Art in America,  Feb, 2003  by Janet Koplos

Since the early `90s, commercial fabrics have been Fransje Killaars's medium. Many of her works involve intensely colored fringed bedspreads that are woven to her specifications. A particularly large and dazzling arrangement of these cloths, draped over mattresses set upon rug fragments, was recently on view at the Stedelijk Museum as part of a show of anticipated acquisitions. The accumulation of brilliant hues in simple but densely repeated geometric patterns made her entry a showstopper.

Concurrently at Expeditie, Killaars offered a smaller installation with some additional implications. Three twin-size mattresses were grouped together in a U that opened toward a double mattress under a canopy of black mosquito netting. All the beds were covered in heavy woven cloths, which brought to mind old-fashioned Dutch table rugs or Middle Eastern seating carpets in their thick tactility, but not in their arrays of neon colors usually configured in squares or rectangles. The installation's hierarchical arrangement might suggest a royal court as well as a family grouping. But the optical trumped all: the entire display was enclosed in a bright green mesh of the gauge and openness of basketball nets. Looking through it as you circled the installation added a disorienting moire.

The gallery's small second room presented a half-dozen wall works of Killaars's other characteristic format, a loose-hanging rectangle made up of seven or more horizontal stripes of various fabrics. These works, paintings of a sort, may consist of single rectangles, a pair or a trio. Some fabrics and colors repeat, some conjunctions seem to be chromatic developments (e.g., a brown pattern on green gives way to a brown fabric) and some seem to operate in contrasts. Yet no real plotting can be discerned, and the fabrics range from solid-color satins to jacquard patterns to netted laces, again with no obvious rationale.
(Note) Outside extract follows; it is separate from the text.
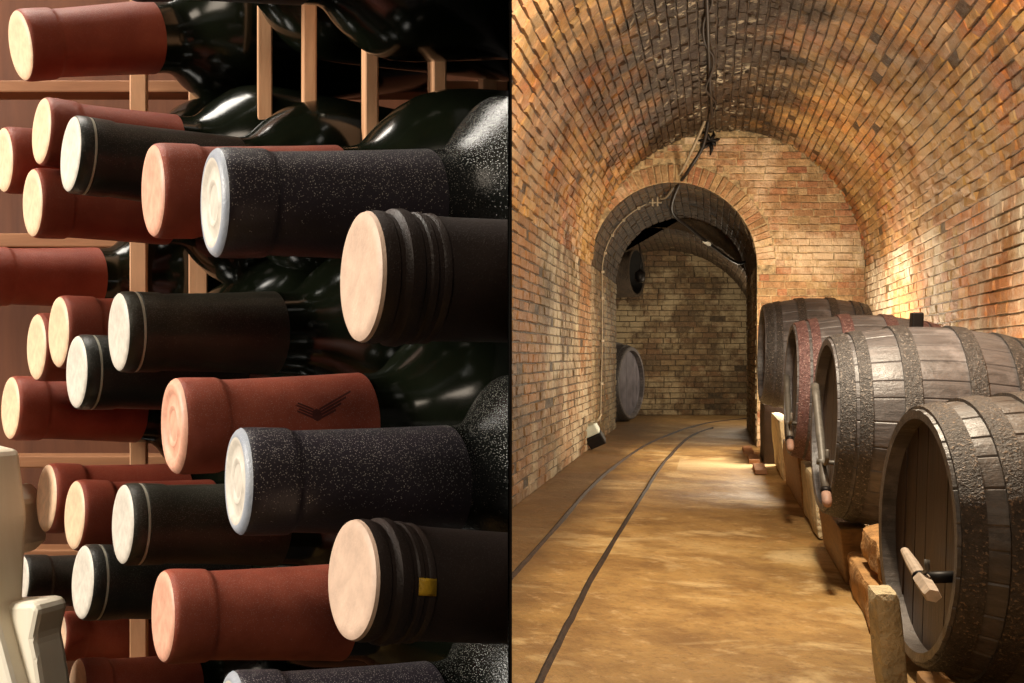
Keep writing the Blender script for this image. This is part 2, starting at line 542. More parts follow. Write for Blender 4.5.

You try to puzzle it out: is it a culture or an era or a matter of personal taste that's suggested by floor seating or floor sleeping as well as fabrics that jump from delicate to garish? Killaars emphasized the question by closing her show with two doll-houses "papered" and "carpeted" with the same curious, uncompromising array of fabrics, the strong colors and the large scale of the prints inappropriate in any conventional "decorating" sense. Killaars embraces design, cultural analysis, psychology of perception and color theory, and her work burns into your eyeballs and your memory.